# Given request:
Return the records that follow, matching each one exactly.

# Information given:
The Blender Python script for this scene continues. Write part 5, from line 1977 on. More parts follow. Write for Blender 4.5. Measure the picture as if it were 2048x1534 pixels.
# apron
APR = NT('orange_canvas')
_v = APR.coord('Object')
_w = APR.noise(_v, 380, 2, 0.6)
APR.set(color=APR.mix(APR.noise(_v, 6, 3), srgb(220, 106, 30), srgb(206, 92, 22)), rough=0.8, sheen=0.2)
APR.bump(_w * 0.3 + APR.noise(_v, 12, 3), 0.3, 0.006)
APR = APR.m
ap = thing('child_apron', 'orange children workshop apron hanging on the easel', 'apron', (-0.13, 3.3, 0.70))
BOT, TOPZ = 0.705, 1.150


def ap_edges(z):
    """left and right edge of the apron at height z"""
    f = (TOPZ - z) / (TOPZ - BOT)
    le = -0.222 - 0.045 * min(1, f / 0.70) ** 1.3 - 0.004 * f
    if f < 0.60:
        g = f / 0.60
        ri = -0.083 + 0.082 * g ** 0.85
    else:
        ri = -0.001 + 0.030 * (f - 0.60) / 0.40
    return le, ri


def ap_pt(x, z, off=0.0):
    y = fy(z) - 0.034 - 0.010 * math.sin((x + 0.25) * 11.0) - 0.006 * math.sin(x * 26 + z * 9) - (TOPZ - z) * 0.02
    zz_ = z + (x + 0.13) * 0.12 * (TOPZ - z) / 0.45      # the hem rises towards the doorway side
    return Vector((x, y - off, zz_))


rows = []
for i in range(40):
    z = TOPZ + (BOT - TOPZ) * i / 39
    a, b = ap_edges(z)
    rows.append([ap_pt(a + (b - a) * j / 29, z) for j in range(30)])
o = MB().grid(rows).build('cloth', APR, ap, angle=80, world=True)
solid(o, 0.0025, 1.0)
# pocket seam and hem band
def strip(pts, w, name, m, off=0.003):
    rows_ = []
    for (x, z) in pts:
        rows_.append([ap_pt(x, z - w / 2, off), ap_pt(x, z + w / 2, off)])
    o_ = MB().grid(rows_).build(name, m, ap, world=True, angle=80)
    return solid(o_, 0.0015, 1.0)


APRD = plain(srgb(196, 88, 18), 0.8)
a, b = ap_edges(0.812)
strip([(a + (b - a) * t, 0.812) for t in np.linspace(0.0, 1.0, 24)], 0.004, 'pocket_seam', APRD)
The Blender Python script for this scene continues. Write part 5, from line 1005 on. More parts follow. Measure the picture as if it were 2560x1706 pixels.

# Response for this exercise:
The Blender Python script for this scene continues. Write part 5, from line 1977 on. More parts follow. Write for Blender 4.5. Measure the picture as if it were 2048x1534 pixels.
# apron
APR = NT('orange_canvas')
_v = APR.coord('Object')
_w = APR.noise(_v, 380, 2, 0.6)
APR.set(color=APR.mix(APR.noise(_v, 6, 3), srgb(220, 106, 30), srgb(206, 92, 22)), rough=0.8, sheen=0.2)
APR.bump(_w * 0.3 + APR.noise(_v, 12, 3), 0.3, 0.006)
APR = APR.m
ap = thing('child_apron', 'orange children workshop apron hanging on the easel', 'apron', (-0.13, 3.3, 0.70))
BOT, TOPZ = 0.705, 1.150


def ap_edges(z):
    """left and right edge of the apron at height z"""
    f = (TOPZ - z) / (TOPZ - BOT)
    le = -0.222 - 0.045 * min(1, f / 0.70) ** 1.3 - 0.004 * f
    if f < 0.60:
        g = f / 0.60
        ri = -0.083 + 0.082 * g ** 0.85
    else:
        ri = -0.001 + 0.030 * (f - 0.60) / 0.40
    return le, ri


def ap_pt(x, z, off=0.0):
    y = fy(z) - 0.034 - 0.010 * math.sin((x + 0.25) * 11.0) - 0.006 * math.sin(x * 26 + z * 9) - (TOPZ - z) * 0.02
    zz_ = z + (x + 0.13) * 0.12 * (TOPZ - z) / 0.45      # the hem rises towards the doorway side
    return Vector((x, y - off, zz_))


rows = []
for i in range(40):
    z = TOPZ + (BOT - TOPZ) * i / 39
    a, b = ap_edges(z)
    rows.append([ap_pt(a + (b - a) * j / 29, z) for j in range(30)])
o = MB().grid(rows).build('cloth', APR, ap, angle=80, world=True)
solid(o, 0.0025, 1.0)
# pocket seam and hem band
def strip(pts, w, name, m, off=0.003):
    rows_ = []
    for (x, z) in pts:
        rows_.append([ap_pt(x, z - w / 2, off), ap_pt(x, z + w / 2, off)])
    o_ = MB().grid(rows_).build(name, m, ap, world=True, angle=80)
    return solid(o_, 0.0015, 1.0)


APRD = plain(srgb(196, 88, 18), 0.8)
a, b = ap_edges(0.812)
strip([(a + (b - a) * t, 0.812) for t in np.linspace(0.0, 1.0, 24)], 0.004, 'pocket_seam', APRD)
The Blender Python script for this scene continues. Write part 5, from line 1005 on. More parts follow. Measure the picture as if it were 2560x1706 pixels.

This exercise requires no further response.